Q: My outlet is not working in my bathroom, kitchen, basement, garage or outside but there is no GFI reset button on the outlet. What should I do?

A: Look for a tripped GFI in another location. When GFI protection was first introduced, many electricians would protect one outlet from another in a remote, and sometimes distant location. Since these are the areas that ground fault protection is most often required, if you have an outlet not working in one of these locations, look for a tripped GFI in another one of these locations before calling an electrician.

Q: I have been told my electric panel is obsolete or no longer safe, is this true?

A: In many cases if your panel is more than thirty years old, it may be time to replace it due to obsolescence or safety reasons. Certain manufacturers are red flags for this problem. If your panel is Federal Pacific or Zinsco you may want to consider replacement in the near future. These panels are no longer manufactured and have been proven unreliable to safely open circuits in the event of a fault or overload. Other things to look for: 1- Rust or corrosion on the panel or cover; 2- Fuses; 3- The outer sheath of the service cable on the exterior of your house has deteriorated (this allows water to enter the meter base and panel).

Q: My breaker trips when I use multiple appliances in my kitchen. What can be done to resolve this?

A: Kitchen counter appliances tend to be some of the highest electrical loads for portable appliances, particularly those with heating elements. It is not uncommon for any two kitchen appliances to trip a circuit breaker. If you’re not able to control the problem by staggering the use of these appliances or plugging into different outlets, the solution for this is to have a new circuit installed at the location of these appliances.

Q: My friend has offered to do some wiring for me.
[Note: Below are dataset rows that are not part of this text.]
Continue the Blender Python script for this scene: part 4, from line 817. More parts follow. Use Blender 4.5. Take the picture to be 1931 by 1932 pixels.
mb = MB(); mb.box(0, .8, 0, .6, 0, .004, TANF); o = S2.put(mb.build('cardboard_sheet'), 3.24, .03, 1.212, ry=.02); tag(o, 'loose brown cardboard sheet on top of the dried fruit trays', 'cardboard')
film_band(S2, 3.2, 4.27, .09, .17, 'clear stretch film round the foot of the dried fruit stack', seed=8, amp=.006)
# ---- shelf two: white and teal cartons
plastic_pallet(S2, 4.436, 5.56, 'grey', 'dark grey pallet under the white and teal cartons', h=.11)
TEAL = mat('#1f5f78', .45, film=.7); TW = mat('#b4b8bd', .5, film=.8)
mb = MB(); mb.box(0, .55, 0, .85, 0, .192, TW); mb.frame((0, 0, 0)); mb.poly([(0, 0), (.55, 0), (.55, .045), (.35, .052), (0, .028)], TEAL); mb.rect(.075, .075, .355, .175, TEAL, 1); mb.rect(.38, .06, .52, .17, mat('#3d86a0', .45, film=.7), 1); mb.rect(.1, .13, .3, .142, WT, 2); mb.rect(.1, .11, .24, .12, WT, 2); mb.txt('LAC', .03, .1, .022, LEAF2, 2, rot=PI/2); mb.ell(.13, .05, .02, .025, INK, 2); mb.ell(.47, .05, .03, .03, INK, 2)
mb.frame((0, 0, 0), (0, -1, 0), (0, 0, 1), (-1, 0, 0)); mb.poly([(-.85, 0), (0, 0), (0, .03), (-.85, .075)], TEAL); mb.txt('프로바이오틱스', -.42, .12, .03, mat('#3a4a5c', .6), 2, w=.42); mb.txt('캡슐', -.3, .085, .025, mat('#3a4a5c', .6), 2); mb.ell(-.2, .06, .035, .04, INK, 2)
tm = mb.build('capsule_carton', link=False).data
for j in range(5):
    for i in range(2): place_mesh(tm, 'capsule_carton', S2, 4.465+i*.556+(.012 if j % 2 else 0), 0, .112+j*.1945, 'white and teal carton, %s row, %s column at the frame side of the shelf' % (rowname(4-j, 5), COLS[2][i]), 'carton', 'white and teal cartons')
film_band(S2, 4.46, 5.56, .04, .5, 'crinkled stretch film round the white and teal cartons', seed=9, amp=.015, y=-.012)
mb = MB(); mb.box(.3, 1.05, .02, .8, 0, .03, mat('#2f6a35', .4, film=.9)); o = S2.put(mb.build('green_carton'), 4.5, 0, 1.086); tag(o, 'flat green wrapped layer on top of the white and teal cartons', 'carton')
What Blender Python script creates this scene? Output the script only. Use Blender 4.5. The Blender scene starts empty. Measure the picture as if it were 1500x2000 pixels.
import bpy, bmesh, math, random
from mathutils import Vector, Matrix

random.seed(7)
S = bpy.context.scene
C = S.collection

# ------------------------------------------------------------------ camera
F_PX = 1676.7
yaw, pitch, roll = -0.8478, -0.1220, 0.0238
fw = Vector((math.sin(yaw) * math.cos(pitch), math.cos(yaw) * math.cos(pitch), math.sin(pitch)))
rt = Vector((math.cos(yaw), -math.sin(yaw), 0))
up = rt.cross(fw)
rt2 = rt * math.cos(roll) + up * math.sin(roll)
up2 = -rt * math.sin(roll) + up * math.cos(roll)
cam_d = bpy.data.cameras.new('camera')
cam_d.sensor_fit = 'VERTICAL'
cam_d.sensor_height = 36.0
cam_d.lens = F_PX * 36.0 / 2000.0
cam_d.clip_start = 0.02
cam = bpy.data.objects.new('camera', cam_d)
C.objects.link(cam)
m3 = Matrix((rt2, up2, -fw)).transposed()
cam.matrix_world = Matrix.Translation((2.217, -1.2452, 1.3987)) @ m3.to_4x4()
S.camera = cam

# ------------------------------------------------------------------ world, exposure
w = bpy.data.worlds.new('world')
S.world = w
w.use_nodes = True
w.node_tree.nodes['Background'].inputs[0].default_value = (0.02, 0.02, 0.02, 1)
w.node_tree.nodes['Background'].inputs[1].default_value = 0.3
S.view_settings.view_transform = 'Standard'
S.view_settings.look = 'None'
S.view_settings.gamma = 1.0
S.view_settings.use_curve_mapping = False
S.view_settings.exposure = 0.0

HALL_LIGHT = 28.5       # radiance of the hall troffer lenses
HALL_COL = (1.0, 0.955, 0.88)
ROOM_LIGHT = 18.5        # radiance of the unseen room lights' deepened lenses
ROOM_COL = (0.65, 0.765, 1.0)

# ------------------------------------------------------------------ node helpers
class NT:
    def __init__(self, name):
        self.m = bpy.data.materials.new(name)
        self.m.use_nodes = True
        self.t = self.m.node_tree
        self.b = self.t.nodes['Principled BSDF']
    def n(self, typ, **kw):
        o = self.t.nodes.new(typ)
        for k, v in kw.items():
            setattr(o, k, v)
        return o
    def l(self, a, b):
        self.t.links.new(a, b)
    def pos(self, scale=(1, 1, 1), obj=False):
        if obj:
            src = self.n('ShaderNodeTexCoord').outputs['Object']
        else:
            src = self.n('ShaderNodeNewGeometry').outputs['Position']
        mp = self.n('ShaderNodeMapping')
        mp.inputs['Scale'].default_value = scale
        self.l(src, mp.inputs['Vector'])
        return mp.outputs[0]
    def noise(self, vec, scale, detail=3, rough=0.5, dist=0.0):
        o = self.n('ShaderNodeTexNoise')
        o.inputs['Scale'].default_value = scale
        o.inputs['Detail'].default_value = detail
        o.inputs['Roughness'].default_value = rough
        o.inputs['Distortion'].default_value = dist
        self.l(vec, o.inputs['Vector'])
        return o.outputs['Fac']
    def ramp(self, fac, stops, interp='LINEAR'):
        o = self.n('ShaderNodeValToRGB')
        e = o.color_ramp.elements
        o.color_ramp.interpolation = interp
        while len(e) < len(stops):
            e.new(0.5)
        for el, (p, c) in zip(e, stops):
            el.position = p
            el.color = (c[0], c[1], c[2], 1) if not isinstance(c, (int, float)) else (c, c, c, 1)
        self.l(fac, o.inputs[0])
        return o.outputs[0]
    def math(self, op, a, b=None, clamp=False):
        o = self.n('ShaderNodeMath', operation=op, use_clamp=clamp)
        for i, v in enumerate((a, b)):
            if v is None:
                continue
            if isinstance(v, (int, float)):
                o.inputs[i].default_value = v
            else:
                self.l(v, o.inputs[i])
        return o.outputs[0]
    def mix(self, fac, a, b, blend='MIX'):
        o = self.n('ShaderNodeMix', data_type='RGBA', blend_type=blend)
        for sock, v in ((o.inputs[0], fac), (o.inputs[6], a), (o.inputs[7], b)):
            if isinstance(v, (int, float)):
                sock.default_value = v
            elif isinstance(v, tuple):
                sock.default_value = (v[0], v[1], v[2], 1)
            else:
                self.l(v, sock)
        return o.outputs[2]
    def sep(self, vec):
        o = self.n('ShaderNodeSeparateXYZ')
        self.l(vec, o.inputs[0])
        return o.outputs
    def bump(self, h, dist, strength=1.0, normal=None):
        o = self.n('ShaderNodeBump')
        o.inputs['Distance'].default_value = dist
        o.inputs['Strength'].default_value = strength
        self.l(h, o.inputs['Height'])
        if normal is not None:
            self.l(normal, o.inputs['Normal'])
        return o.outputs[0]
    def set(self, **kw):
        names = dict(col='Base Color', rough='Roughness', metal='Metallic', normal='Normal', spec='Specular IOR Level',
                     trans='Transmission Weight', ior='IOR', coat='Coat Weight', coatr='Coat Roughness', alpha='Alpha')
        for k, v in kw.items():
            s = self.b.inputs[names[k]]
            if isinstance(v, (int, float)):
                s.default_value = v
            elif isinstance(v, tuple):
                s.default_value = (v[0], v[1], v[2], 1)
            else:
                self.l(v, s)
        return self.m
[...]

Why shouldn’t I have him do the work and save money?

A: While many people know enough to make an electric circuit operate, just the fact that it works doesn’t mean it was done safely and correctly. Anyone that lacks the proper insurance and licensing should immediately be dropped from your consideration. Beyond that, the National Electric Code is updated every 3 years and every electrical installation is required to comply with this code. Circuit breaker size, wire size, wire type, termination type, location, ground fault or arc fault protection are just some of the factors that need to be considered with every installation. Failure to do so can result in safety and fire hazards. They can also lead to future problems that will likely be identified and require correction when the house is being sold and a home inspection is performed. Be safe and protect your property, have it done correctly the first time.